◆ Material for the task:
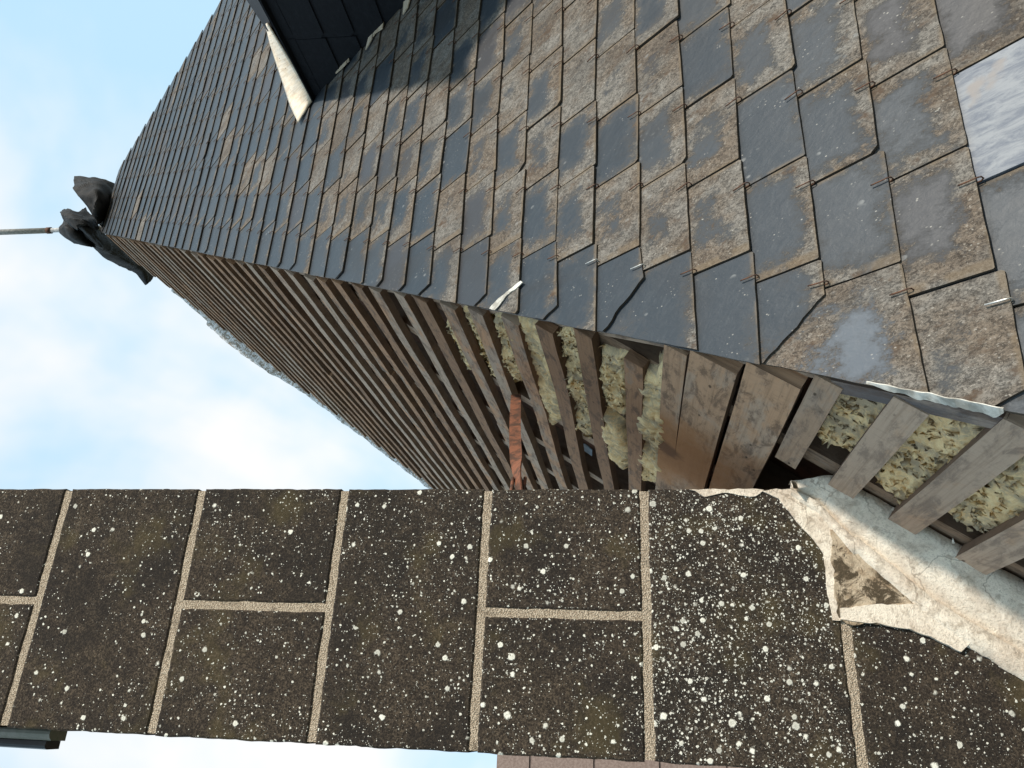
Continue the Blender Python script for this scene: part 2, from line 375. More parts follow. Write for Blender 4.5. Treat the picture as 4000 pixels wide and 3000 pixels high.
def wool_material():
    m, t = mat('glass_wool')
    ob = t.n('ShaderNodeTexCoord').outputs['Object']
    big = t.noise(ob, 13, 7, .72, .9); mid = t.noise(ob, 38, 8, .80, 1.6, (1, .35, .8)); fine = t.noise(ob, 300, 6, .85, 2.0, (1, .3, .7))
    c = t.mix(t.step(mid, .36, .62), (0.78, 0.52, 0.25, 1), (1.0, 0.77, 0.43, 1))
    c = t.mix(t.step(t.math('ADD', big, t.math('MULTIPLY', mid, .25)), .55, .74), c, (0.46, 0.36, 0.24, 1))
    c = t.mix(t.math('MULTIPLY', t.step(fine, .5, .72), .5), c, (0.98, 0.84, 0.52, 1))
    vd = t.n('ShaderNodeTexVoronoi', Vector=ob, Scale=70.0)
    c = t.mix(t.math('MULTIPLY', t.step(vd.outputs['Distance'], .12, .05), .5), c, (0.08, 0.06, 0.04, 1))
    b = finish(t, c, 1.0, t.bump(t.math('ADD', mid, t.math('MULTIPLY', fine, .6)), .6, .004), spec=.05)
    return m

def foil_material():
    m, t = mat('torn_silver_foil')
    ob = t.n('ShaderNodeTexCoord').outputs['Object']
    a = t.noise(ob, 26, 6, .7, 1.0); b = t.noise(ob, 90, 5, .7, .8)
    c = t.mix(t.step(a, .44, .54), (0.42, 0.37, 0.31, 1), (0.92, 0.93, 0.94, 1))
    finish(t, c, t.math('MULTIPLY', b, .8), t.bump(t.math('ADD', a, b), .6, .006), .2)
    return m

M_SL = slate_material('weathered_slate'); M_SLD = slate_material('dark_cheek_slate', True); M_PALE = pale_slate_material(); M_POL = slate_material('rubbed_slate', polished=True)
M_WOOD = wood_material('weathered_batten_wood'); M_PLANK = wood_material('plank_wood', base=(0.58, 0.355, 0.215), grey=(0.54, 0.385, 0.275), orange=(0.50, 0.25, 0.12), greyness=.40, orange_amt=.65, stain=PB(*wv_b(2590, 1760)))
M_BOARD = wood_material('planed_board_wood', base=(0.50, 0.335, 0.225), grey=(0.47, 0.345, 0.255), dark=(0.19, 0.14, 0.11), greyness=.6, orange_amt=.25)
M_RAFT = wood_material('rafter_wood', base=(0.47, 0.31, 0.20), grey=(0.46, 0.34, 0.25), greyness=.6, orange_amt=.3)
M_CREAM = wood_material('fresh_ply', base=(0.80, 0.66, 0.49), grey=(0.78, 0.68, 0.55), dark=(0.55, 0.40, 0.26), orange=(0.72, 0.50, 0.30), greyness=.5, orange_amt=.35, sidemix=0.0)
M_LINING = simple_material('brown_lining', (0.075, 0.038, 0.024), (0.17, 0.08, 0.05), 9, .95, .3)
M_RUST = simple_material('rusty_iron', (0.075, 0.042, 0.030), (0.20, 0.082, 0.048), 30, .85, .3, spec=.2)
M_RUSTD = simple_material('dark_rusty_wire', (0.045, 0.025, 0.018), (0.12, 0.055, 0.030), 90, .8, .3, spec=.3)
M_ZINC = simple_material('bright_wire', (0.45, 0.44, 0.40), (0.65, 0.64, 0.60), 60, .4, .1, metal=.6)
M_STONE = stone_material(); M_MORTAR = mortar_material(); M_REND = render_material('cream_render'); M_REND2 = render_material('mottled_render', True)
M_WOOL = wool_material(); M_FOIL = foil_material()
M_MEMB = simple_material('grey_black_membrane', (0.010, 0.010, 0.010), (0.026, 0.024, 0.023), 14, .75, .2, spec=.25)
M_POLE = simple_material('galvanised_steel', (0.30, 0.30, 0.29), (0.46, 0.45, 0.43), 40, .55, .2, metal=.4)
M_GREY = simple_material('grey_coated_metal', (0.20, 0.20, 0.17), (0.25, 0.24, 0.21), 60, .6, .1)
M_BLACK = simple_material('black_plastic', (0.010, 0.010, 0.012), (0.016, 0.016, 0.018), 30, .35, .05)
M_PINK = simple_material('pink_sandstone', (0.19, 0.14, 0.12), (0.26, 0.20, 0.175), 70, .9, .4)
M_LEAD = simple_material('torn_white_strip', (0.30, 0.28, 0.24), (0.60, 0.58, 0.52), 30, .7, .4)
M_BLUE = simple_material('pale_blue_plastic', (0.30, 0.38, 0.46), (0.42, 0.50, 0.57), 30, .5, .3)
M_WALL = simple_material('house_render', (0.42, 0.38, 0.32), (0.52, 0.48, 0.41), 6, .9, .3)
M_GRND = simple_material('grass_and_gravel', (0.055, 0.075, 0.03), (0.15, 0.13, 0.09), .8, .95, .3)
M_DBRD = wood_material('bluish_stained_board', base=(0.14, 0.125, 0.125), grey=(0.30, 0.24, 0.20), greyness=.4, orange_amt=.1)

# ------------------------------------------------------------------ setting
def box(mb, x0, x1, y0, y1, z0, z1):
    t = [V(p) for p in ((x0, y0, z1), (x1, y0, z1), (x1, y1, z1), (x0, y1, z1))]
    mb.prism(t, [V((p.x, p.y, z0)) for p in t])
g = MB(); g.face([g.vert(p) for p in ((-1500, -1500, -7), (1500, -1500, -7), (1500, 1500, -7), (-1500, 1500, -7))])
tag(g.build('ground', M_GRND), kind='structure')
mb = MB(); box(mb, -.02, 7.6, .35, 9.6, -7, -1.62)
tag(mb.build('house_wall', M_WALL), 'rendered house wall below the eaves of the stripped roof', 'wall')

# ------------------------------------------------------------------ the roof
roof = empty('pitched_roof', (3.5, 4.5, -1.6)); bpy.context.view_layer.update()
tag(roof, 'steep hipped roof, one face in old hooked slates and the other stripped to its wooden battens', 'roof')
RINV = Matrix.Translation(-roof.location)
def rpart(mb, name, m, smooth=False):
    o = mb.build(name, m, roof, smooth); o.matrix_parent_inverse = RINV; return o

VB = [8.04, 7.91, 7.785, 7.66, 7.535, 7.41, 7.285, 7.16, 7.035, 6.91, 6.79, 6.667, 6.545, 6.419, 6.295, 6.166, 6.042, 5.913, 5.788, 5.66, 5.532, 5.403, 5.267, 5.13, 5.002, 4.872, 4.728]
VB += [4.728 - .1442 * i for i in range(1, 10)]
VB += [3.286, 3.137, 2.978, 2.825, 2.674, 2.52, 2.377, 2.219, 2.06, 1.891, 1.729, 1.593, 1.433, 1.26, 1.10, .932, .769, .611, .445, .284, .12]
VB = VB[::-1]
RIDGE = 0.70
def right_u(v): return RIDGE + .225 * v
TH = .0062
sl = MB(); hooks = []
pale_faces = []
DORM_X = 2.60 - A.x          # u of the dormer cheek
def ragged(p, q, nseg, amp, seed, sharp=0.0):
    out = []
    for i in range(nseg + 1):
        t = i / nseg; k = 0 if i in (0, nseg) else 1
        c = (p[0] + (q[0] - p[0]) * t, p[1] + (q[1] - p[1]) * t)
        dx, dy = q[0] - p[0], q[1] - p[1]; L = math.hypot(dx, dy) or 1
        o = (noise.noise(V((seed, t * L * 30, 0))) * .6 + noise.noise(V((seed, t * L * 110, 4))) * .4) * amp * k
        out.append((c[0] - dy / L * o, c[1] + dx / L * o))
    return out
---
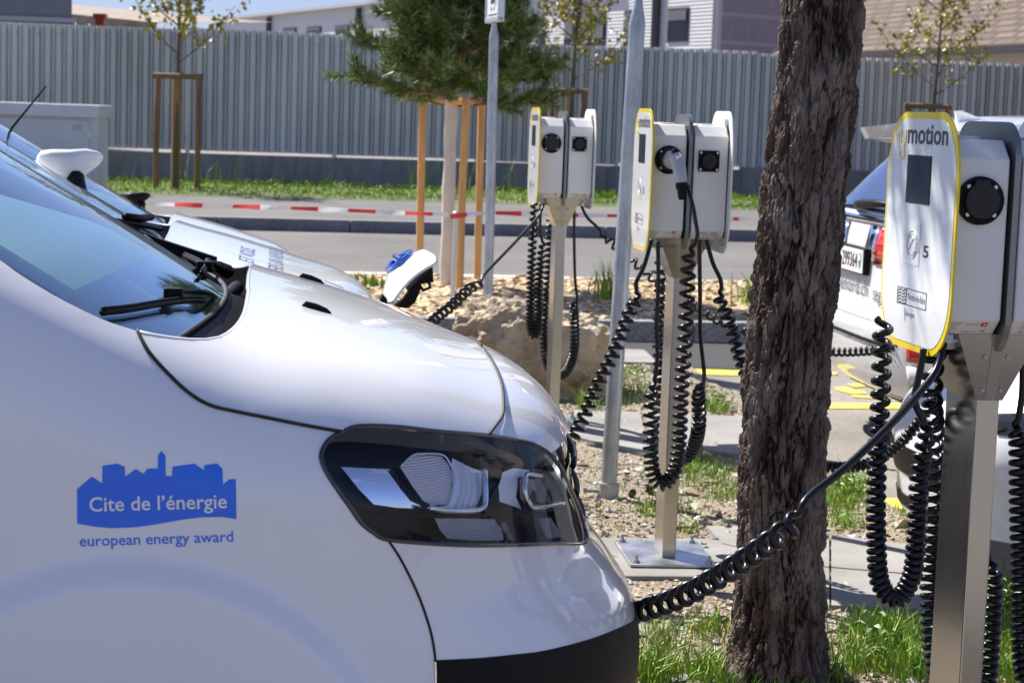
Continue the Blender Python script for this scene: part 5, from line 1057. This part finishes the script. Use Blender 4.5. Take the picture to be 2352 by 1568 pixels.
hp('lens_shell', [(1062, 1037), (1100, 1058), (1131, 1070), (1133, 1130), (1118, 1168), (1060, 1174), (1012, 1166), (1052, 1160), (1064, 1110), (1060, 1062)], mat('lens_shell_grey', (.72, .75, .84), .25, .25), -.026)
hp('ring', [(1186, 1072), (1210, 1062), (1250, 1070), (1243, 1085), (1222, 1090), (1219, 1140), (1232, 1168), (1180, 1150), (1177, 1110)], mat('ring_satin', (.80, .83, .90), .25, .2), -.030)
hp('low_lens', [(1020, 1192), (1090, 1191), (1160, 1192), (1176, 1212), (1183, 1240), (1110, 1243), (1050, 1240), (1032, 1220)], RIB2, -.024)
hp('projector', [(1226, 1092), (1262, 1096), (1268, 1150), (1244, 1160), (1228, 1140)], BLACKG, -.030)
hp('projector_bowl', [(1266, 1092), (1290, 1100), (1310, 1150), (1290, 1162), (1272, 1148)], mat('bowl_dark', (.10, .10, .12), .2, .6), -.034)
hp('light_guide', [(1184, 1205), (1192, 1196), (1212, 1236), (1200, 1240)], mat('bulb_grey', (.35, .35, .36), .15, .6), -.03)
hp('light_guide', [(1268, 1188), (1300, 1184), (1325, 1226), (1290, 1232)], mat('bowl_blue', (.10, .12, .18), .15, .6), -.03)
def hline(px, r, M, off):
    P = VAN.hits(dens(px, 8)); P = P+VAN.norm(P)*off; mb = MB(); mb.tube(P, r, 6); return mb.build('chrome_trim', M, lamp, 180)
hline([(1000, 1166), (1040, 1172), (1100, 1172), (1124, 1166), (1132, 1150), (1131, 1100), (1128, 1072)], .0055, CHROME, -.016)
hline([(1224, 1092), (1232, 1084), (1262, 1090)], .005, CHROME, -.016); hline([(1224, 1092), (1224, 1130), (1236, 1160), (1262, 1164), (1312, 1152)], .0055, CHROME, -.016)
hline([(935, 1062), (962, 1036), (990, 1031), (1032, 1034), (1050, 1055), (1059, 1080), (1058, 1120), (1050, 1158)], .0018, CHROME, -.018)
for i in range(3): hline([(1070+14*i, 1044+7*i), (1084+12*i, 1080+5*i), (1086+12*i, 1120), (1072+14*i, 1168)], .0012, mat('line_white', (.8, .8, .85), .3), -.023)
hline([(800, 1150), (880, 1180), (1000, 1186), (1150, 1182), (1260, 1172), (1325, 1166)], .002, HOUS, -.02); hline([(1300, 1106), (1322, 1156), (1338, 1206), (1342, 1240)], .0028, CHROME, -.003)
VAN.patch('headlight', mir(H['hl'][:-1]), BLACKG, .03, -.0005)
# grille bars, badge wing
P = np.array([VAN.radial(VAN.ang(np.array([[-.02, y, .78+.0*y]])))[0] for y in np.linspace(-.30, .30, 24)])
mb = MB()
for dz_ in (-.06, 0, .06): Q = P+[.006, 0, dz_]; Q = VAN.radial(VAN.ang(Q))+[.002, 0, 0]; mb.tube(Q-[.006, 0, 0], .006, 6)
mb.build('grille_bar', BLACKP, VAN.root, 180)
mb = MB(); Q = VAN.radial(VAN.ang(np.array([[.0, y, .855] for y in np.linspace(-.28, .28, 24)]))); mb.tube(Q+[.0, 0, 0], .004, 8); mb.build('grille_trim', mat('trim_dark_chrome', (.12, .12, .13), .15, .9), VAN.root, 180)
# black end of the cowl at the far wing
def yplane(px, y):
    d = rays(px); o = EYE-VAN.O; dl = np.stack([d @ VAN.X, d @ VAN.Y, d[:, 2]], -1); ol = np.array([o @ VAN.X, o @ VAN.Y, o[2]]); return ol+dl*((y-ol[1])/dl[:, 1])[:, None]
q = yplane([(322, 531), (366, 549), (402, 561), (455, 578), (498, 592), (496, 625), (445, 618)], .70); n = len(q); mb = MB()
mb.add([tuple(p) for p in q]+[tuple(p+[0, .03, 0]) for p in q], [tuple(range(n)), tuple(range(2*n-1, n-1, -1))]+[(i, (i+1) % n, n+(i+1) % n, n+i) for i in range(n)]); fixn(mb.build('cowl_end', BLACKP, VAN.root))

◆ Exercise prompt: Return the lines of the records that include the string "script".

◆ The response:
Continue the Blender Python script for this scene: part 2, from line 375. More parts follow. Write for Blender 4.5. Treat the picture as 4000 pixels wide and 3000 pixels high.
Continue the Blender Python script for this scene: part 5, from line 1057. This part finishes the script. Use Blender 4.5. Take the picture to be 2352 by 1568 pixels.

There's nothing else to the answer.